The client software, the Azaire Connection Manager, is designed to ensure both security and a seamless connection. "As you jump from one access network to the other, it maintains the connection across the different access networks without the user having to do anything," Dhar says.

Adapting to new services
One of the main selling points for the IP-CNP, Dhar says, is the fact that its flexibility keeps it relatively future-proof. "It has a long life, because it evolves as the operators' networks evolve, in offering different fixed-mobile convergence services," he says. "On the access side, today we're showing it working with Wi-Fi, but it could work easily with any other access service, like WiMAX."

That means that carriers can deploy the product today, and can then continue to use it as they add new services. "Today, they would offer services like mobile VPN and push e-mail for corporate users," Dhar says. "As voice becomes available, they can add voice to it, and when IMS becomes available, they can evolve to IMS, without throwing away the box."
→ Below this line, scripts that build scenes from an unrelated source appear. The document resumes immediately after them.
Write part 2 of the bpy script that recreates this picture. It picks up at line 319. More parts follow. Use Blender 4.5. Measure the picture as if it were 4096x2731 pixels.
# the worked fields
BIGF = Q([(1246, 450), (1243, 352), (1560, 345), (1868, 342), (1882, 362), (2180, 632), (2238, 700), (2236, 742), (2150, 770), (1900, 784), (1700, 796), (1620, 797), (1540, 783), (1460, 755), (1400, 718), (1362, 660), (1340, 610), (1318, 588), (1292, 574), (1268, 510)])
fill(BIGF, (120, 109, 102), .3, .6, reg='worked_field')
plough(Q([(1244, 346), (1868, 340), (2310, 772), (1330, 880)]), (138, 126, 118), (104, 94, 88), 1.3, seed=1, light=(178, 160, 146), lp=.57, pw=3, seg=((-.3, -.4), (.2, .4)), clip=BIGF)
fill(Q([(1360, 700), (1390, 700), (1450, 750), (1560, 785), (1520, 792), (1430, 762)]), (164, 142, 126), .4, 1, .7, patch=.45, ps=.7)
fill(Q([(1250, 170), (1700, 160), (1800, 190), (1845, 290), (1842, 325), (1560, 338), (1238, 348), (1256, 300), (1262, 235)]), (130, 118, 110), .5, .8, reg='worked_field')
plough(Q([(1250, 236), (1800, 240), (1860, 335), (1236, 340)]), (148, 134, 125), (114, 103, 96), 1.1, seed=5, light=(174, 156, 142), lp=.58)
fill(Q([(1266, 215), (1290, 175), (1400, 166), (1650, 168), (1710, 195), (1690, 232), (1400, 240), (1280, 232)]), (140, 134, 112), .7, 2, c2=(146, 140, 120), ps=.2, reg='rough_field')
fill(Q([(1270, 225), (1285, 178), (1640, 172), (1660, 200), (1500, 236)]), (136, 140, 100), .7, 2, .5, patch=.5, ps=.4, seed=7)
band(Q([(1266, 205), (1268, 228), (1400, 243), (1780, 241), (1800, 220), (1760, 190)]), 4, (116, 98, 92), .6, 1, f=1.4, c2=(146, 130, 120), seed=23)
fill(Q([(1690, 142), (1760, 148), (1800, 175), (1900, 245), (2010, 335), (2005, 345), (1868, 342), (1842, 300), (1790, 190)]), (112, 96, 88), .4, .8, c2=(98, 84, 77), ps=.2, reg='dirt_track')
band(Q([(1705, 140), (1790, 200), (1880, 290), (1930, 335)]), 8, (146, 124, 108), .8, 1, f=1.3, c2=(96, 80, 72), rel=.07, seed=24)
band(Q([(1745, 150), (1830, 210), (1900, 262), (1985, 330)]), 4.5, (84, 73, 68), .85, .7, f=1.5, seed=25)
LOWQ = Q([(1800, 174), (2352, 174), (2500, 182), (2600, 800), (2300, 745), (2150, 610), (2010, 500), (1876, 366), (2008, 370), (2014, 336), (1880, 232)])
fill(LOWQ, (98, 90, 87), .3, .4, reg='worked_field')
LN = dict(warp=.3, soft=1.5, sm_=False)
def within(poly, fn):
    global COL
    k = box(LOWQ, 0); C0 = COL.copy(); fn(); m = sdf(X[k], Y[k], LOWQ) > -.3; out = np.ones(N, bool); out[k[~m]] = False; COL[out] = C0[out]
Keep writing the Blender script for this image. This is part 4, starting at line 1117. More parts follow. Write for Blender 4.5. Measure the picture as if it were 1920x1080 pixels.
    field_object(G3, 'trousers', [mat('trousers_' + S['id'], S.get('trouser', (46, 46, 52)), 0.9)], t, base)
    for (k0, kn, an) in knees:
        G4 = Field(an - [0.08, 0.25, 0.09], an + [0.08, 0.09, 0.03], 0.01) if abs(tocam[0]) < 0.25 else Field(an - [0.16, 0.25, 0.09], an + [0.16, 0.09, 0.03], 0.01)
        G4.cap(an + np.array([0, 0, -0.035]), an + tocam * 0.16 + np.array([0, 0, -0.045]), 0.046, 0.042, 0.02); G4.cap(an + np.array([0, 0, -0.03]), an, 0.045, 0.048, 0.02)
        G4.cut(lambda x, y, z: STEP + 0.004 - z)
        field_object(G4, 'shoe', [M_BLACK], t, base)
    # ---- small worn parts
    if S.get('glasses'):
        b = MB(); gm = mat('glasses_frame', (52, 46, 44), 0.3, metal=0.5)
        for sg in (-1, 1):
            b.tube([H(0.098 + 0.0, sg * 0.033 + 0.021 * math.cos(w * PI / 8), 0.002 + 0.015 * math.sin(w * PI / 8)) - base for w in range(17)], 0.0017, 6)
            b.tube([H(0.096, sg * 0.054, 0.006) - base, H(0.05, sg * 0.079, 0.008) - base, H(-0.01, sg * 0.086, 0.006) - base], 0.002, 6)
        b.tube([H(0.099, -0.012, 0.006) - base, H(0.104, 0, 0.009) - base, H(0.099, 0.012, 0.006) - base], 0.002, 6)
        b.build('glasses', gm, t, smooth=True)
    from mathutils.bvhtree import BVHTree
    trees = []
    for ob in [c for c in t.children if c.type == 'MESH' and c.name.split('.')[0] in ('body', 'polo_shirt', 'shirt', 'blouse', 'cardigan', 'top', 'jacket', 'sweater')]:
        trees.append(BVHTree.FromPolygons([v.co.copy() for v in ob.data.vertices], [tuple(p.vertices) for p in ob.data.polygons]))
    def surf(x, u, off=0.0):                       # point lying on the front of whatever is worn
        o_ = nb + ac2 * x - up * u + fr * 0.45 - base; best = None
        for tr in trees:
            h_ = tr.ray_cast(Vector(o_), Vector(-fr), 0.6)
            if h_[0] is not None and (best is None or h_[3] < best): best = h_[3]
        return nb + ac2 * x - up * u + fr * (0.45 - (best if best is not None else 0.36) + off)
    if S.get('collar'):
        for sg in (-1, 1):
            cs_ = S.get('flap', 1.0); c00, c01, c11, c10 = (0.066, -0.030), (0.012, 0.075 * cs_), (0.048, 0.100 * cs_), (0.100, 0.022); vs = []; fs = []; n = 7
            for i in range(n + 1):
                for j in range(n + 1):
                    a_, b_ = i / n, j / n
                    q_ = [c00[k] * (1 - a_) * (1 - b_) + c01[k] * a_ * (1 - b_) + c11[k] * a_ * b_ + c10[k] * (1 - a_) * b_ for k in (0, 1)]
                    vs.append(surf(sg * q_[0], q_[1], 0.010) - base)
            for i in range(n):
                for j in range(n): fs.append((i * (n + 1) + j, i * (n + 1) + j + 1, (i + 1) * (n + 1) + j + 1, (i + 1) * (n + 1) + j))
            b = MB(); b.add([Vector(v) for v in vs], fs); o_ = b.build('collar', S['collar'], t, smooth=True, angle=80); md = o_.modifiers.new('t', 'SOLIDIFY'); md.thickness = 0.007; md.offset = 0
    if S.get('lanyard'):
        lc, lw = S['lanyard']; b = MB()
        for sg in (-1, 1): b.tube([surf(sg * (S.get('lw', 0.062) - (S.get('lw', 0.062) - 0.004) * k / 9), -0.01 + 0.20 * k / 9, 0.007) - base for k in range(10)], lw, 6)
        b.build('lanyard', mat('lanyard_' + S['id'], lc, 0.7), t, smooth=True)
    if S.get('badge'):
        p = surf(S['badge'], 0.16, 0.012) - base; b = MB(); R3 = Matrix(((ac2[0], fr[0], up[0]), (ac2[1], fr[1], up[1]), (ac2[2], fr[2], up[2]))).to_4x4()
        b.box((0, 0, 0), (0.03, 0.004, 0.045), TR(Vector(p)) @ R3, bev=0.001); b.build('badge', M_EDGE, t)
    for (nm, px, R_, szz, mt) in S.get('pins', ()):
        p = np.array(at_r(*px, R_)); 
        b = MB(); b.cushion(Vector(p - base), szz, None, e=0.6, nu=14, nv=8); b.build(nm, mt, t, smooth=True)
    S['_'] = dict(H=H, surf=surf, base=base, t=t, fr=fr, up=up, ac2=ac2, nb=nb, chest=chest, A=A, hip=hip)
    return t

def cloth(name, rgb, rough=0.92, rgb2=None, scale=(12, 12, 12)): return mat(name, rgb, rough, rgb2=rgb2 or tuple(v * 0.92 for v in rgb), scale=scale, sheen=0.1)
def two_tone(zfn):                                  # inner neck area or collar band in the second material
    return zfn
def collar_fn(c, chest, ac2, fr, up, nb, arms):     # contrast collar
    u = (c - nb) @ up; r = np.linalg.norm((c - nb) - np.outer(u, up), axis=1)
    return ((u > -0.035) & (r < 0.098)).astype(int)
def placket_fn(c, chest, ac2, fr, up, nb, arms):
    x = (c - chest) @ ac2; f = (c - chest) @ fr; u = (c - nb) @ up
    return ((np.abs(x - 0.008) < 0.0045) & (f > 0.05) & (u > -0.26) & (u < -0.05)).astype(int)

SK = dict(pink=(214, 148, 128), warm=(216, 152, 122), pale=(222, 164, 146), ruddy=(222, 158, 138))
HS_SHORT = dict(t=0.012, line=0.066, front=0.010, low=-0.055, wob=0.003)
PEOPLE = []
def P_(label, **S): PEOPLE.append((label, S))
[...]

This month's announcements with Chunghwa and Optus, Dhar says, focused on seamlessly delivering data services over both 3G and Wi-Fi. "You can now complement your 3G expenditure by utilizing the Wi-Fi that's already there, whether it's in hotspots, in an enterprise location or a home—and extend the 3G footprint by using Wi-Fi, offering your data services over 3G and Wi-Fi seamlessly," he says.

For most carriers, Dhar says, that's an extremely attractive proposition. "What we tell the carrier is, it doesn't matter which way you go—there's a common element that's required in all the solutions, which is our packet data gateway—our Metro-WSG," he says. "You can start off with any solution—everybody wants to eventually move to IMS. That's the end goal, and we can get you there in an easy way."

Focused on flexibility
ABI Research analyst Vamsi Sistla agrees that Azaire's strength lies in the flexibility of its solution. "They're not limiting that product to any particular transport technology, and at the same time to any particular end device," he says. "It doesn't matter what your IP transport is—as long as the content or stream is IP-ready, Azaire Networks' IP-CNP can handle that particular service offering."

The customer relationships that Azaire has developed, Sistla says, are equally impressive. "If you look at the list of customers, pretty much all the established brand names are partners with them—SingTel, Chungwa, T-Mobile, Rogers, all the big names," he says. "So it's not just the technology—their ability to go after all the right customers and integrate their technologies into the operator's infrastructure or network is also key to their success."

The fact that the IP-CNP can work with future solutions, Sistla says, is crucial for these clients. "They don't want to keep upgrading their infrastructure every time a new technology or a new platform or service enters the market," he says. "They want to partner with an infrastructure vendor who can address the current landscape as well as the future technological evolution, and that's probably why they chose Azaire."

A word of caution
Yankee Group analyst Phil Marshall agrees with Sistla that Azaire's strength lies in its flexibility—though he says that could also prove to be a weakness, in terms of the complexity required to deliver such a technology-agnostic solution. "If you're a vendor, in some respects it makes sense to simplify the way in which you go to market with a solution—particularly if you're a startup vendor with limited resources," he says.

Beyond the issue of complexity, Marshall says, the real challenge will be to ensure that there's a sufficient market demand for these kinds of services. At this point, he says, fixed-mobile convergence is a reaction more to industry structure than to any real demand in the marketplace. "People are substituting away from fixed services," he says. "So in essence, what's driving it is a land grab that service providers are trying to use fixed-mobile convergence to facilitate—as opposed to saying, 'These are services which we know are going to be demanded in the marketplace.'"

And so, Marshall says, companies like Azaire risk being too early to market with these types of solutions, regardless of how many clients the company may have. "Support in the marketplace when the market lacks that demand pull is not an indicator of success," he says. "There's a potential that some of these companies are going to be the incubators of the market, but not the beneficiaries."